米キューバ:オバマ大統領 半世紀の孤立政策「失敗だ」
毎日新聞 2014年12月18日 11時59分(最終更新 12月18日 12時52分)
【ワシントン和田浩明、サンパウロ朴鐘珠】オバマ米大統領は17日昼(日本時間18日未明)、テレビ演説を行い、半世紀以上も外交関係が断絶しているキューバについて、国交再開協議やテロ支援国家指定の見直しを含む包括的な新政策を発表した。来年にも国交が正常化すれば、54年ぶり。キューバを国際的に孤立させることで民主化促進を目指すこれまでの米国の政策が「失敗だった」と明確に認め、関与政策に向けた大幅な方向転換を行った。
キューバのラウル・カストロ国家評議会議長もオバマ氏のテレビ演説とほぼ同時刻にキューバ国民向けにテレビ演説。オバマ氏の決断を「尊敬と、我が国民からの感謝に値する」と評価する一方、関係改善には対キューバ制裁や渡航制限などの撤廃が不可欠だと強く求めた。
オバマ氏は演説で、これまでの対キューバ政策を「時代に合わず我々の利益を実現できなかった」と総括。キューバとの関係正常化で他の中南米諸国との関係改善も進めたい意向を示した。

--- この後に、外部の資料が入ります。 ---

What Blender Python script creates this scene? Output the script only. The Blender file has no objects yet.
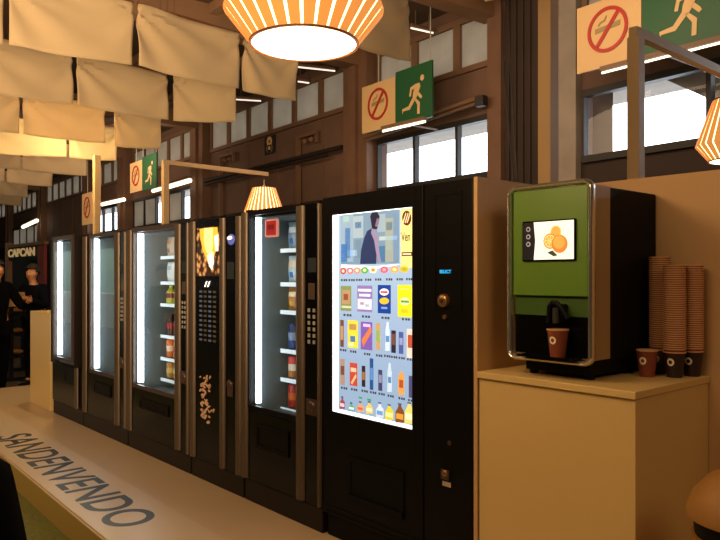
import bpy, bmesh, math, random
from mathutils import Vector, Matrix
random.seed(7)
C = bpy.context.scene
EYE = 1.606
PZ = 0.20                      # top of the platform
# ------------------------------------------------ camera, world, lights, exposure
FW = (-0.7540, 0.6569); RT = (0.6569, 0.7540)
cd = bpy.data.cameras.new('camera'); cam = bpy.data.objects.new('camera', cd)
C.collection.objects.link(cam); C.camera = cam
cd.sensor_width = 36; cd.lens = 35.0; cd.shift_y = 6/720; cd.clip_start = .02; cd.clip_end = 300
cam.location = (0, 0, EYE)
cam.rotation_euler = (math.pi/2, 0, math.atan2(-FW[0], FW[1]))
w = bpy.data.worlds.new('sky'); C.world = w; w.use_nodes = True
bg = w.node_tree.nodes['Background']; bg.inputs[0].default_value = (.90, .95, 1, 1); bg.inputs[1].default_value = 6.0
C.view_settings.view_transform = 'Standard'; C.view_settings.look = 'None'
C.view_settings.gamma = 1; C.view_settings.exposure = 0.0; C.view_settings.use_curve_mapping = False

def area(name, loc, target, size, power, color):
    l = bpy.data.lights.new(name, 'AREA'); l.shape = 'RECTANGLE'; l.size = size[0]; l.size_y = size[1]
    l.energy = power; l.color = color
    o = bpy.data.objects.new(name, l); C.collection.objects.link(o); o.location = loc
    o.rotation_euler = (Vector(target)-Vector(loc)).to_track_quat('-Z', 'Y').to_euler()
    return o
WARM = (1, .68, .37)
area('hall_fill_front', (-1.5, -3.0, 5.2), (-2.5, 2.0, .9), (4, 2), 128, WARM)  # added fill for the front of the stand, no fixture hangs here
area('hall_fill_row', (-8.0, -2.0, 5.2), (-7.5, 2.0, .6), (6, 2), 115, WARM)  # added fill over the machine row, likewise without a fixture
area('hall_fill_right', (3.4, .6, 4.6), (-1.6, 2.4, 1.2), (2, 2), 60, WARM)  # fill added from the right to brighten partition and cabinet side
lb_ = area('hall_fill_banner', (-.6, -1.6, 1.7), (-7.5, 2.2, 3.7), (2, 1), 105, (1, .72, .42)); lb_.data.spread = math.radians(75)  # low fill added on the camera side to brighten the cloths
area('hall_fill_wall', (-7, 4.4, 4.6), (-9.5, 9.5, 4.2), (9, 1), 175, (1, .70, .45))  # added fill that lifts the brown far wall
area('hall_fill_far', (-20, 4.6, 4.6), (-24, 10, 3.8), (9, 1), 200, (1, .70, .45))  # added fill for the far end of that wall and its signs

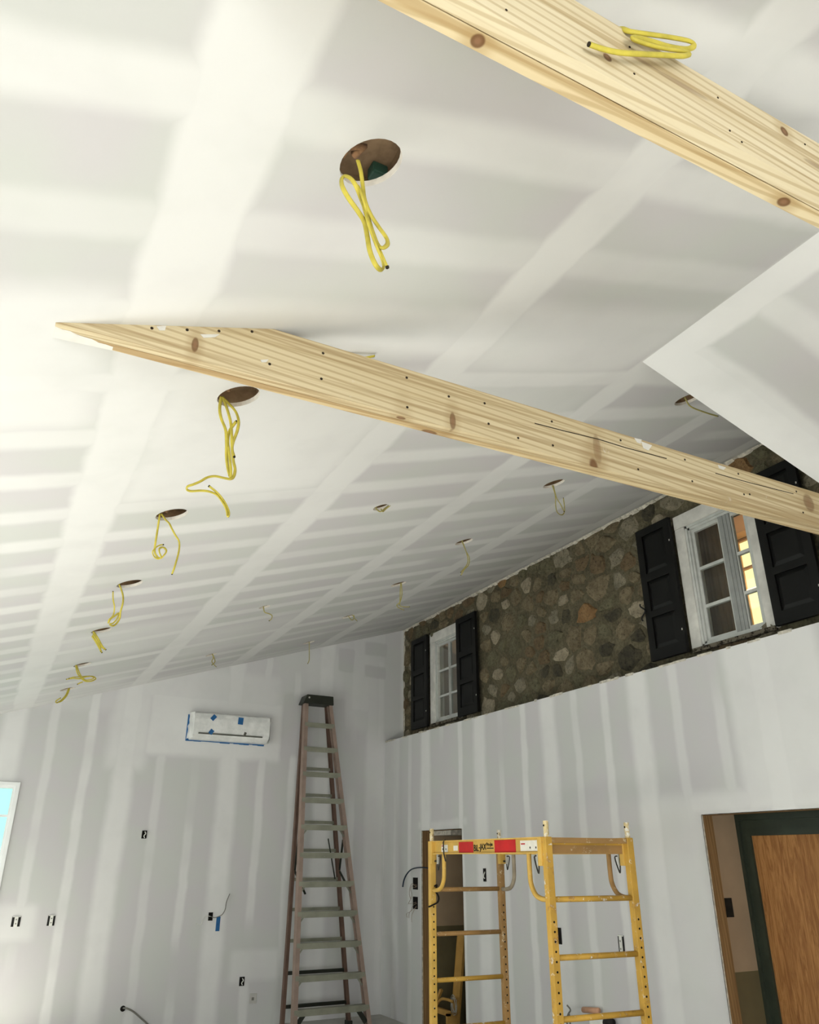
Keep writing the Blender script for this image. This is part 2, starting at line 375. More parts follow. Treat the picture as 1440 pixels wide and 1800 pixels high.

オバマ政権は来年1月、ジェイコブソン国務次官補率いる代表団をキューバの首都ハバナへ派遣し、国交正常化協議を開始する。米国はハバナに大使館を再開し、高官の相互訪問を実施する。1982年に行われたテロ支援国家指定も「テロの使用を放棄した国が制裁されるべきではない」と述べ、国務省の審査を経て解除する考えを打ち出した。

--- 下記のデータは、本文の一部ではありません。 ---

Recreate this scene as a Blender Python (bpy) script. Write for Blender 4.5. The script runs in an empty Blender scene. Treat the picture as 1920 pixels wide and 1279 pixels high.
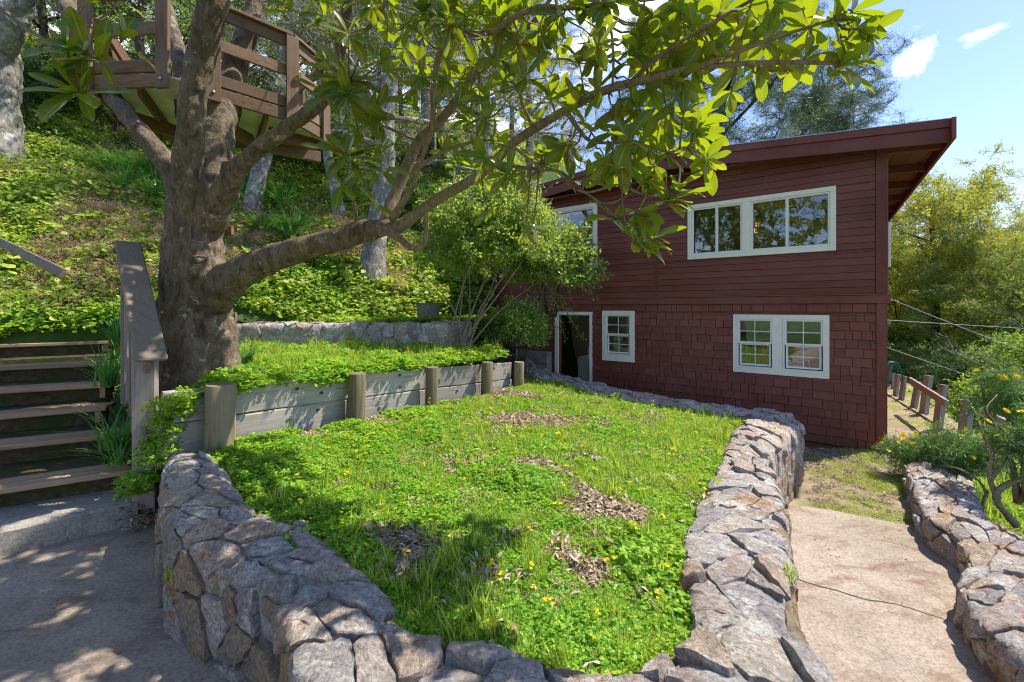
import bpy, math, random
import numpy as np
from mathutils import Vector, Matrix, noise as mnoise

R = math.radians
S = bpy.context.scene
COL = S.collection
rnd = random.Random(7)
rng = np.random.default_rng(11)

# ---------------------------------------------------------------- camera
CH = 1.75                                   # eye height above the patio
FP, CX, HY = 794.0, 960.0, 577.0            # focal length, centre and horizon of the 1920 px photograph
cam = bpy.data.cameras.new('camera')
cam.lens = FP / 1920 * 36
cam.shift_y = -(639.5 - HY) / 1920
cam.clip_start = 0.05
cam.clip_end = 3000
co = bpy.data.objects.new('camera', cam)
co.location = (0, 0, CH)
co.rotation_euler = (R(90), 0, 0)
COL.objects.link(co)
S.camera = co

# ---------------------------------------------------------------- light
SUNV = Vector((0.94, 0.30, 1.55)).normalized()
SUN_EL = math.asin(SUNV.z)
SUN_AZ = math.atan2(SUNV.x, SUNV.y)
sl = bpy.data.lights.new('sun', 'SUN')
sl.energy = 3.5
sl.angle = R(0.6)
sl.color = (1.0, 0.93, 0.80)
so = bpy.data.objects.new('sun', sl)
so.rotation_euler = SUNV.to_track_quat('Z', 'Y').to_euler()
so.location = (20, 6, 30)
COL.objects.link(so)

w = bpy.data.worlds.new('World')
S.world = w
w.use_nodes = True
nt = w.node_tree
nt.nodes.clear()
N = nt.nodes.new
out = N('ShaderNodeOutputWorld')
bg = N('ShaderNodeBackground')
bg.inputs['Strength'].default_value = 0.15
sky = N('ShaderNodeTexSky')
sky.sky_type = 'NISHITA'
sky.sun_disc = False
sky.sun_elevation = SUN_EL
sky.sun_rotation = SUN_AZ
sky.air_density = 1.0
sky.dust_density = 0.25
sky.ozone_density = 3.0
tc = N('ShaderNodeTexCoord')
mp = N('ShaderNodeMapping')
mp.inputs['Scale'].default_value = (1.0, 1.0, 2.2)
nz = N('ShaderNodeTexNoise')
nz.inputs['Scale'].default_value = 5.0
nz.inputs['Detail'].default_value = 9
nz.inputs['Roughness'].default_value = 0.62
nz.inputs['Distortion'].default_value = 0.5
rp = N('ShaderNodeValToRGB')
rp.color_ramp.elements[0].position = 0.47
rp.color_ramp.elements[1].position = 0.66
# clouds gather in a few directions
def cloud_spot(px, py, rad, gain):
    d = Vector(((px - CX) / FP, 1.0, (HY - py) / FP)).normalized()
    nrm = N('ShaderNodeVectorMath'); nrm.operation = 'NORMALIZE'
    nt.links.new(tc.outputs['Generated'], nrm.inputs[0])
    dist = N('ShaderNodeVectorMath'); dist.operation = 'DISTANCE'
    dist.inputs[1].default_value = d
    nt.links.new(nrm.outputs[0], dist.inputs[0])
    mr = N('ShaderNodeMapRange')
    mr.interpolation_type = 'SMOOTHSTEP'
    mr.inputs['From Min'].default_value = rad
    mr.inputs['From Max'].default_value = 0
    mr.inputs['To Min'].default_value = 0
    mr.inputs['To Max'].default_value = gain
    nt.links.new(dist.outputs['Value'], mr.inputs['Value'])
    return mr.outputs[0]
spots = [cloud_spot(1712, 118, .047, .72), cloud_spot(1855, 68, .07, .35), cloud_spot(1180, 10, .35, .8),
         cloud_spot(600, -60, .7, .9), cloud_spot(250, 40, .5, .8), cloud_spot(1825, 238, .05, .4), cloud_spot(-900, -300, .8, .8)]
acc = spots[0]
for s in spots[1:]:
    m = N('ShaderNodeMath'); m.operation = 'MAXIMUM'
    nt.links.new(acc, m.inputs[0]); nt.links.new(s, m.inputs[1])
    acc = m.outputs[0]
nt.links.new(tc.outputs['Generated'], mp.inputs['Vector'])
nt.links.new(mp.outputs[0], nz.inputs['Vector'])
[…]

米国からキューバへの旅行制限も条件を大幅に緩和。キューバ人に対する送金の上限額も引き上げる。通信機器や一部の医薬品、住宅建設資材、農業製品の輸出も拡大する。
オバマ氏は17日、米ABCテレビのインタビューで、キューバ訪問の可能性について「今は予定はないが、様子を見たい」と述べ否定しなかった。

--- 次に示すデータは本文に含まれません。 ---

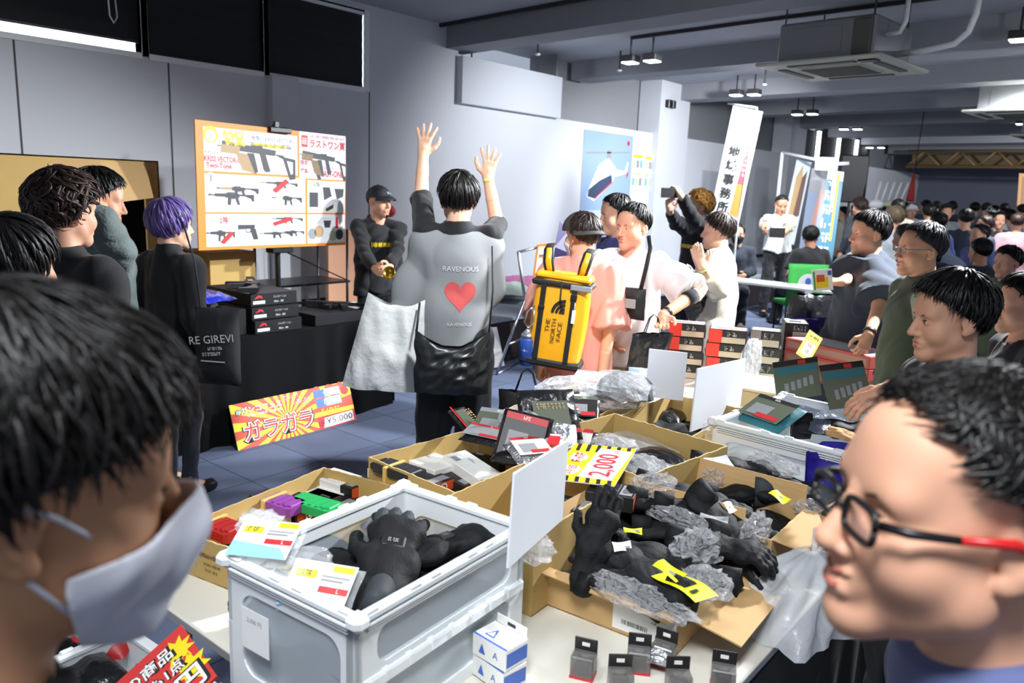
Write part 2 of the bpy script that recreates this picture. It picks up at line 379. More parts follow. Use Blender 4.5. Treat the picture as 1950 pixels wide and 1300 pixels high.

一方、キューバ政府は17日、5年前から拘束していた米国際開発庁の委託業者社員、アラン・グロス氏(65)を「人道的措置」で解放。両国は長期拘束中の情報機関員の交換も行った。
カストロ氏は演説で、米国との国交交渉は自身と兄フィデル・カストロ前議長(88)が長年望んでいたものだと指摘。「両国には国家主権、民主主義、人権と外交政策の点で深い隔たりがある。こうした相違点の全てについて米国と前向きに議論する意思がある」とも述べた。